Association of American Universities Re-affirms Opposition to Israel Boycotts
Days after the American Historical Association decisively rejected a resolution denouncing Israel, the Washington D.C.-based Association of American Universities reaffirmed its opposition to boycotts against Israeli academic institutions.
In a statement issued Thursday, the AAU said it was re-issuing its executive committee’s 2013 statement on boycotts because the annual meeting of the American Anthropological Association recently approved a resolution in support of a boycott of Israeli academic institutions.
The anthropologists’ group’s full membership — more than 10,000 scholars — is to vote on the resolution later this year. The American Studies Association and Asian-American Studies Association have passed similar resolutions.

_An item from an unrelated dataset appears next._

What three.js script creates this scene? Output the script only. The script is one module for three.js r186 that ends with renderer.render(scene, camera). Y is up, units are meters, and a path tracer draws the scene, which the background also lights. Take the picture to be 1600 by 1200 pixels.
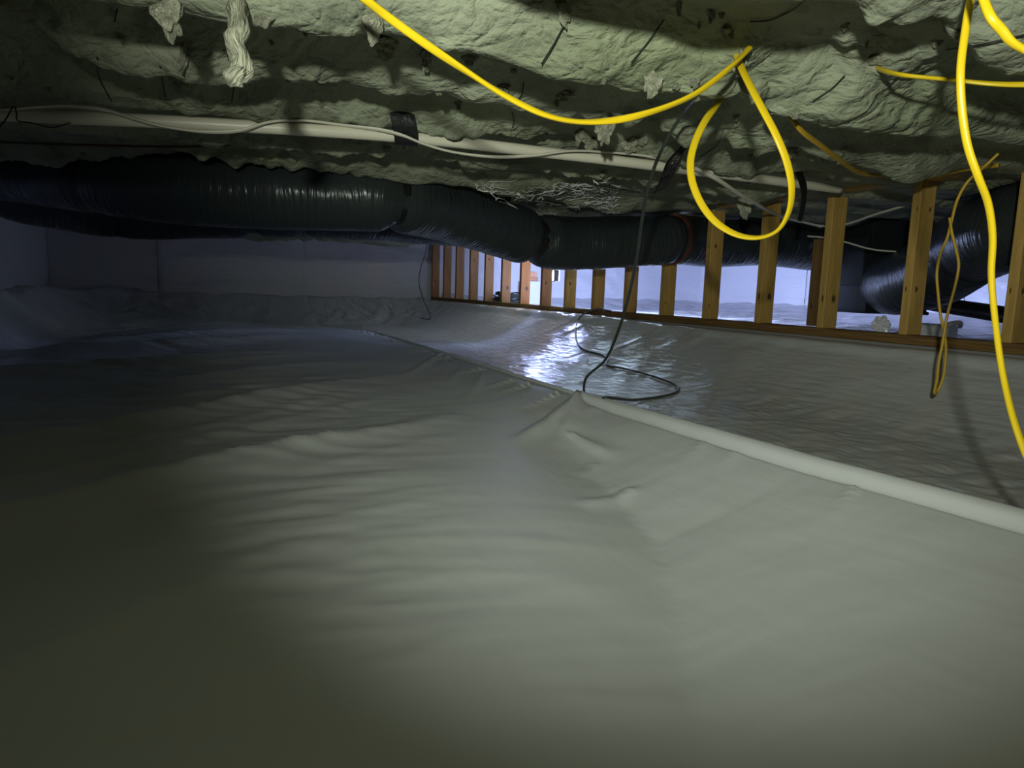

The AAU’s 2013 statement against Israel boycotts reads, in part, “Any such boycott of academic institutions directly violates academic freedom, which is a fundamental principle of AAU universities and of American higher education in general.”
The AAU represents 62 major public and private research universities in North America, including Harvard, Yale and Princeton.
The statement says academic freedom “is a principle that should not be abridged by political considerations.”
“Restrictions imposed on the ability of scholars of any particular country to work with their fellow academics in other countries, participate in meetings and organizations, or otherwise carry out their scholarly activities violate academic freedom,” the statement also says. “The boycott of Israeli academic institutions therefore clearly violates the academic freedom not only of Israeli scholars but also of American scholars who might be pressured to comply with it.”
The American Historical Association resolution, submitted by the independent group Historians Against the War, was voted down 111-51 earlier this month during the association’s annual convention in Atlanta, Georgia. The association is the largest society of historians and history professors in the United States.
According to the rejected resolution, Israel places “restrictions on the movement of faculty, staff and visitors in the West Bank to impede the regular functioning of instruction and university activities at Palestinian institutions of higher learning” and “routinely refuses to allow students from Gaza to travel in order to pursue higher education abroad, and even at West Bank universities.”
The resolution also accuses Israel of bombarding 14 institutions of higher learning during the 2014 Gaza war and of “routinely” invading university campuses in Jerusalem and the West Bank.
Two similar resolutions were rejected by the historians’ group last year, when members voted against a measure to suspend the association’s by-laws after the anti-Israel resolutions failed to appear on the agenda because they were submitted late.